START DATA SUPPLIED

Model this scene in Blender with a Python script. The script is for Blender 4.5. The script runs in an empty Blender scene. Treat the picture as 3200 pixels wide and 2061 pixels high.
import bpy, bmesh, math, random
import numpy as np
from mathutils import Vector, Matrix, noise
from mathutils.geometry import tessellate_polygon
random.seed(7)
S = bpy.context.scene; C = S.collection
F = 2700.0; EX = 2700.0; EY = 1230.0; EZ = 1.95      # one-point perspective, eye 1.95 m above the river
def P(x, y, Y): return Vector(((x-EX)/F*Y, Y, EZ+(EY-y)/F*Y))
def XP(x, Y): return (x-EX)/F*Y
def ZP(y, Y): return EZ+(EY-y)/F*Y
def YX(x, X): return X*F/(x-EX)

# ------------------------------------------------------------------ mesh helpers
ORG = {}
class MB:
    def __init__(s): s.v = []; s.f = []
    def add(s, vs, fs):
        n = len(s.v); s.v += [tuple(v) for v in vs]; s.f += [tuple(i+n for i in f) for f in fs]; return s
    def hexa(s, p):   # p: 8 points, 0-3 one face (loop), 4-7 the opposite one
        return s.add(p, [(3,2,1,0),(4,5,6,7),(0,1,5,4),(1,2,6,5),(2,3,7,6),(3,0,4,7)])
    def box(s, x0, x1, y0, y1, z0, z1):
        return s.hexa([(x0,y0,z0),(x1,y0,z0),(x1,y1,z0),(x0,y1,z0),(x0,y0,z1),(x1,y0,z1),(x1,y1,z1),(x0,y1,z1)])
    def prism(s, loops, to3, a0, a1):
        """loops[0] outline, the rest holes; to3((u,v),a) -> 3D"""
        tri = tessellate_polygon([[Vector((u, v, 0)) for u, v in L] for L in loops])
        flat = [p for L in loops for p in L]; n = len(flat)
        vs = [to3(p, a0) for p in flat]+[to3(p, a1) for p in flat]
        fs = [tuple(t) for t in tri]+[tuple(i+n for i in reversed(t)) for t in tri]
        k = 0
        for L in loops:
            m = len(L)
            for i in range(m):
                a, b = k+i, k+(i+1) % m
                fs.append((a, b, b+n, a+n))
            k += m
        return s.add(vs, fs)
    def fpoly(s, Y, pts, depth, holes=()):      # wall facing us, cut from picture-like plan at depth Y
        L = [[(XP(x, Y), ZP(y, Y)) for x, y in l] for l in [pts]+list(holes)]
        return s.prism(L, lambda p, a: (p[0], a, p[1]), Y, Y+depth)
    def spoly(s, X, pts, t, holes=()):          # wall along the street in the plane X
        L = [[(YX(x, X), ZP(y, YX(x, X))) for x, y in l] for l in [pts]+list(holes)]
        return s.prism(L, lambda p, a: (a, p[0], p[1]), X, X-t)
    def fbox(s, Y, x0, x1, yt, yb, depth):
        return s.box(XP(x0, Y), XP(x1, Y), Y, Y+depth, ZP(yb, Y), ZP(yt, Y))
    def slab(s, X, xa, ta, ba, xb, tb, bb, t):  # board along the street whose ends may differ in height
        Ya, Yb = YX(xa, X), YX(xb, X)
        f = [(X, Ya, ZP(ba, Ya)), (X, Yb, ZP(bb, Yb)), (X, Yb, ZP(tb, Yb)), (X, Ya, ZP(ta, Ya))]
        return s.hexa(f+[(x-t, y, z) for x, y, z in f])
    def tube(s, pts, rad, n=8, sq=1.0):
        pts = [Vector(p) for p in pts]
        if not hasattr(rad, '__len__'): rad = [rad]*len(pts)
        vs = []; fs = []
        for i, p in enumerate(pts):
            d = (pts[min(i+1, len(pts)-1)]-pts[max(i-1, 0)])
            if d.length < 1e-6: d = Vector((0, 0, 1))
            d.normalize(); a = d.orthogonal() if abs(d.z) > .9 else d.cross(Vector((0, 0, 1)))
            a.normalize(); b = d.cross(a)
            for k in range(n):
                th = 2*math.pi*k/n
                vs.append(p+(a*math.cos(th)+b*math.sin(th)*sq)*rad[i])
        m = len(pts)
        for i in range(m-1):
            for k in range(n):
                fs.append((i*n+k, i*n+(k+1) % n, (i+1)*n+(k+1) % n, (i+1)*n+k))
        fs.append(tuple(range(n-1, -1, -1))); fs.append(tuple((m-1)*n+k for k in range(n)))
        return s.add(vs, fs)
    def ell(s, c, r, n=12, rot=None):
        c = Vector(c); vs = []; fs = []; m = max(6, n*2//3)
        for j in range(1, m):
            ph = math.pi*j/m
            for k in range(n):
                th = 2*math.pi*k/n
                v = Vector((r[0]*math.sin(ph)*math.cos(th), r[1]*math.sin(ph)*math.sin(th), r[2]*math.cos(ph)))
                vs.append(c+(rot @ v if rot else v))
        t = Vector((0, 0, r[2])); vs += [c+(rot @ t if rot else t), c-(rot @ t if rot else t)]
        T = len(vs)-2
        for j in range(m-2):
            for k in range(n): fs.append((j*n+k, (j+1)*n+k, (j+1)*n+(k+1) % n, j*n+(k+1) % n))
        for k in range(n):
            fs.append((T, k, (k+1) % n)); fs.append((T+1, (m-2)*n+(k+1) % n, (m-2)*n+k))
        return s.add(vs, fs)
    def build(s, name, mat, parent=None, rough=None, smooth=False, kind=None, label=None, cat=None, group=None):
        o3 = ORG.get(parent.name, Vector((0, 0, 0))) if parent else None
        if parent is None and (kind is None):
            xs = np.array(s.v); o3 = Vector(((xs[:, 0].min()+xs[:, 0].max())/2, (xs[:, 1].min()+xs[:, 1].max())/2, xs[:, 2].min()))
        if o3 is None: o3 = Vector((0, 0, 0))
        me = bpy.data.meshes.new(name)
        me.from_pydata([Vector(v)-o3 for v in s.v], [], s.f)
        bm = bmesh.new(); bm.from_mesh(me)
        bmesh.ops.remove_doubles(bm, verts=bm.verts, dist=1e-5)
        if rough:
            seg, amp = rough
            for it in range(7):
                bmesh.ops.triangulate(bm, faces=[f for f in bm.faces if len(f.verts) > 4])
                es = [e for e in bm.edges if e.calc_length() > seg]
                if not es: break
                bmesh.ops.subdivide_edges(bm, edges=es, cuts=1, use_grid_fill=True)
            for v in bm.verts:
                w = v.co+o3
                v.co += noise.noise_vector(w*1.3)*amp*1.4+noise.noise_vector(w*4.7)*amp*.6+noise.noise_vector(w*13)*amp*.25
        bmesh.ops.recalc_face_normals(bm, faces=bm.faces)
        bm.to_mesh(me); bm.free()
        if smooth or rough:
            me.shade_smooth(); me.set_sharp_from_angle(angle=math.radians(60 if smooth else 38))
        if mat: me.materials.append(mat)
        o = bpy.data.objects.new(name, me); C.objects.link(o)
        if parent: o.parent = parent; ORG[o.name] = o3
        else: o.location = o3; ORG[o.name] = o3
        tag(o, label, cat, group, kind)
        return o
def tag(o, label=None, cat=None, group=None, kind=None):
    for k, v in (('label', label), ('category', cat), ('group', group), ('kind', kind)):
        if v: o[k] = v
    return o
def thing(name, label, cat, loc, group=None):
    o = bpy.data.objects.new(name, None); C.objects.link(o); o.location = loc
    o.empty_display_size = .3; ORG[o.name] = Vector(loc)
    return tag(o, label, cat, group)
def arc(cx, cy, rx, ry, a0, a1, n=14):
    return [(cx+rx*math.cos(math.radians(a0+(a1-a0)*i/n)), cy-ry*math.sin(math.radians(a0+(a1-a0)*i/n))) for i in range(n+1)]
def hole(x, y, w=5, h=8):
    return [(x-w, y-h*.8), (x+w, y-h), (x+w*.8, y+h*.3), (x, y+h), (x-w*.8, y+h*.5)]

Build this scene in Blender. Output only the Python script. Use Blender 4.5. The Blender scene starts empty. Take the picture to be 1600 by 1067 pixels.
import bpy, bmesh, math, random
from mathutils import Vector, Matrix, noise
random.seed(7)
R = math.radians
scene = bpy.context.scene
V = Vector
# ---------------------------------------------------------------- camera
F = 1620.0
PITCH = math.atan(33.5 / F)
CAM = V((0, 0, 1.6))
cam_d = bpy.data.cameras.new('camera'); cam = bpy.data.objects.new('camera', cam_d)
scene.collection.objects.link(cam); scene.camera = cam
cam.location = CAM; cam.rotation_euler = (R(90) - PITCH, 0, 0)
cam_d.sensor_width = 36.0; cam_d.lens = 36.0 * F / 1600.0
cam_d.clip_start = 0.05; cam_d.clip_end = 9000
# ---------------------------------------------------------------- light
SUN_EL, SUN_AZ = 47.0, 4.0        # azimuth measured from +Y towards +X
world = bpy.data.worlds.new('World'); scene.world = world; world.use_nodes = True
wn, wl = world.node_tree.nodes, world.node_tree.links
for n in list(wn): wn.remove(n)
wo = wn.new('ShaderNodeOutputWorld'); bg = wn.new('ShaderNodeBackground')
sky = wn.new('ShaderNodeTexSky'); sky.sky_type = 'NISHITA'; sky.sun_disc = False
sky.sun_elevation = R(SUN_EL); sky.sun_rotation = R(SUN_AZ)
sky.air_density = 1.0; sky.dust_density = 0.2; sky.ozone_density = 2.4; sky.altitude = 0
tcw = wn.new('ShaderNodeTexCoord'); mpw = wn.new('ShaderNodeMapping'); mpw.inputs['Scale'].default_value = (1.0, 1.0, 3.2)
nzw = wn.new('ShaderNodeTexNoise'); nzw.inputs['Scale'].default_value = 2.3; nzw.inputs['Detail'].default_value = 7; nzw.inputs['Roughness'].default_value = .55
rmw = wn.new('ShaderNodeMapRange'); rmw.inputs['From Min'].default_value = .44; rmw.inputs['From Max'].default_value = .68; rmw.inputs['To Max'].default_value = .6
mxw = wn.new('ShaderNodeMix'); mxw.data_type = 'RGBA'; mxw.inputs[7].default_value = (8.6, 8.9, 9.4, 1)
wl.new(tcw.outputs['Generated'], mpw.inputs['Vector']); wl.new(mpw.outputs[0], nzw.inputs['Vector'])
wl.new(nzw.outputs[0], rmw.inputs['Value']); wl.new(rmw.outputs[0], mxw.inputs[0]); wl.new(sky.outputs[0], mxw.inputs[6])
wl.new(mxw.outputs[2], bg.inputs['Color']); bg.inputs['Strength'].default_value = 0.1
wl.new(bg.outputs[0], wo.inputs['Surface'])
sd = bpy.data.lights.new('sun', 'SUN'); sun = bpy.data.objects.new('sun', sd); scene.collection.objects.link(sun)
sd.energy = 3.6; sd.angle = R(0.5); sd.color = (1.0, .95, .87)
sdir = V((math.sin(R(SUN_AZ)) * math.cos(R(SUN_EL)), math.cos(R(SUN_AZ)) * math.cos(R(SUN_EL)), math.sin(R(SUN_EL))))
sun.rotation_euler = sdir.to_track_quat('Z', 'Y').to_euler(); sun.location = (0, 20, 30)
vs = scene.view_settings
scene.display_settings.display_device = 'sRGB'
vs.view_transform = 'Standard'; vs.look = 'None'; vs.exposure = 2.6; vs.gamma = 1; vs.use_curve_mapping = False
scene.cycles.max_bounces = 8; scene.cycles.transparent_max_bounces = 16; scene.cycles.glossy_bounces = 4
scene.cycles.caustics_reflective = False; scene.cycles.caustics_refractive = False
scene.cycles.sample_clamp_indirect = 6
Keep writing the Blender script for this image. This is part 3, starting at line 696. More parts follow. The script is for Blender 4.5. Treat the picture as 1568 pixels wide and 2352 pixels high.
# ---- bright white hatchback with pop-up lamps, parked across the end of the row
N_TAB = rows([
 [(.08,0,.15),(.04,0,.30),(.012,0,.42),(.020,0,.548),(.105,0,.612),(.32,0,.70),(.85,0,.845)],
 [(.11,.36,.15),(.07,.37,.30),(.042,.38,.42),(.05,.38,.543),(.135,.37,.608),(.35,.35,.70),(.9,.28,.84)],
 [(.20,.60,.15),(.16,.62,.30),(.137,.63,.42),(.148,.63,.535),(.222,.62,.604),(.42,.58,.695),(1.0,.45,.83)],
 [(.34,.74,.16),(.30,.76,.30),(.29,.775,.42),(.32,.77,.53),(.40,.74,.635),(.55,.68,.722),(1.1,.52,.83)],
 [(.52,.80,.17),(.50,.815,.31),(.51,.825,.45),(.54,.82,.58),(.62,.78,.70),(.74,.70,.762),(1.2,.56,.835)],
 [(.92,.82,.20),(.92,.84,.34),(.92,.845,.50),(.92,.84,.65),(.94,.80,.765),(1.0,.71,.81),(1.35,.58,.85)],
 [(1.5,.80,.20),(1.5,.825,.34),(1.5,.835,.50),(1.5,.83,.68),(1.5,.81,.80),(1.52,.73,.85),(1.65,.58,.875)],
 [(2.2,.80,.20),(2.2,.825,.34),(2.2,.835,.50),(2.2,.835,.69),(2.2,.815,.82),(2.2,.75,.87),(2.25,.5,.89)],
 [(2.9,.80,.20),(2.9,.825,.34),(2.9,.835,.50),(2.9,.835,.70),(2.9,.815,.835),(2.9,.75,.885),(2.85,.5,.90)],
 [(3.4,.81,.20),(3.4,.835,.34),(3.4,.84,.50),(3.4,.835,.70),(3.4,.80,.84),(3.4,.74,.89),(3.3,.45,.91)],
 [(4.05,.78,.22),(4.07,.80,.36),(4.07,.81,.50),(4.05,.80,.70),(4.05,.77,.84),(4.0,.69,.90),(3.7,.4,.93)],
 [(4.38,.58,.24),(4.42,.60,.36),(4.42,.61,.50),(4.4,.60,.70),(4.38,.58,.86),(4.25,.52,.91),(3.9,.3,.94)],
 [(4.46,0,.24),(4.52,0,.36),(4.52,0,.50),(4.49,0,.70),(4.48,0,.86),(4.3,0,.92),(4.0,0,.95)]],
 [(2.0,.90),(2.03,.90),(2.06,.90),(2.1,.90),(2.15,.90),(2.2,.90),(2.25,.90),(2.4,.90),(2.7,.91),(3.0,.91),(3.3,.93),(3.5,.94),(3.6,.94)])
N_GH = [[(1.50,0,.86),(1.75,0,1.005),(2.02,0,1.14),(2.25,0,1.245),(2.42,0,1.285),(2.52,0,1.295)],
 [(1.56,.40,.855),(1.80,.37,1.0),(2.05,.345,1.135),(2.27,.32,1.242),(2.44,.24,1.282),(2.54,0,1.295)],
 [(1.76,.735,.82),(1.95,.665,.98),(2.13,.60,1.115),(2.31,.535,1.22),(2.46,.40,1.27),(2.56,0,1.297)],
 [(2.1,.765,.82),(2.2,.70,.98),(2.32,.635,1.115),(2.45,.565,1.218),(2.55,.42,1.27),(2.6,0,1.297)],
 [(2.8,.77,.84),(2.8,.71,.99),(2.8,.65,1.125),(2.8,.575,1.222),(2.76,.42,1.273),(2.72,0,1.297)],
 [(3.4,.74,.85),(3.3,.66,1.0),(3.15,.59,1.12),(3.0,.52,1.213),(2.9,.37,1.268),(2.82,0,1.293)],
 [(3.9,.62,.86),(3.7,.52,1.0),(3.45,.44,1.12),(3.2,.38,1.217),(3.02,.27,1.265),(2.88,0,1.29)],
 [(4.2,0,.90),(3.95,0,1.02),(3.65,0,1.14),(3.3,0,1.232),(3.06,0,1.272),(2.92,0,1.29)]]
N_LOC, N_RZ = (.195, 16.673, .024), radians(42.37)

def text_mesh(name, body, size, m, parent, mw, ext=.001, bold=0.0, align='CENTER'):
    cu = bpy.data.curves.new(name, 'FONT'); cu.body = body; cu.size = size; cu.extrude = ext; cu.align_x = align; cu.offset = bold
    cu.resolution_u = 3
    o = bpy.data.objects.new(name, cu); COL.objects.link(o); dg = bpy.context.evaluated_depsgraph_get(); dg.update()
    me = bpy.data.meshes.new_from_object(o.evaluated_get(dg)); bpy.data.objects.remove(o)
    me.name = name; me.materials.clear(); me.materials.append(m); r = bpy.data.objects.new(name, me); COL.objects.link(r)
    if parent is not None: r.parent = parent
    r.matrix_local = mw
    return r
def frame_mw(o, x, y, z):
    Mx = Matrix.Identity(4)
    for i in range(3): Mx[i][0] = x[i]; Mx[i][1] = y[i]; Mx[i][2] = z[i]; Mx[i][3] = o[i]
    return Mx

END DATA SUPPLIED

PROBLEM REQUIREMENTS: Write out, exactly and with nothing else, the lines of the listing above from its first line through the line with "def YX(x, X): return X*F/(x-EX)".

EXERCISE ANSWER:
Model this scene in Blender with a Python script. The script is for Blender 4.5. The script runs in an empty Blender scene. Treat the picture as 3200 pixels wide and 2061 pixels high.
import bpy, bmesh, math, random
import numpy as np
from mathutils import Vector, Matrix, noise
from mathutils.geometry import tessellate_polygon
random.seed(7)
S = bpy.context.scene; C = S.collection
F = 2700.0; EX = 2700.0; EY = 1230.0; EZ = 1.95      # one-point perspective, eye 1.95 m above the river
def P(x, y, Y): return Vector(((x-EX)/F*Y, Y, EZ+(EY-y)/F*Y))
def XP(x, Y): return (x-EX)/F*Y
def ZP(y, Y): return EZ+(EY-y)/F*Y
def YX(x, X): return X*F/(x-EX)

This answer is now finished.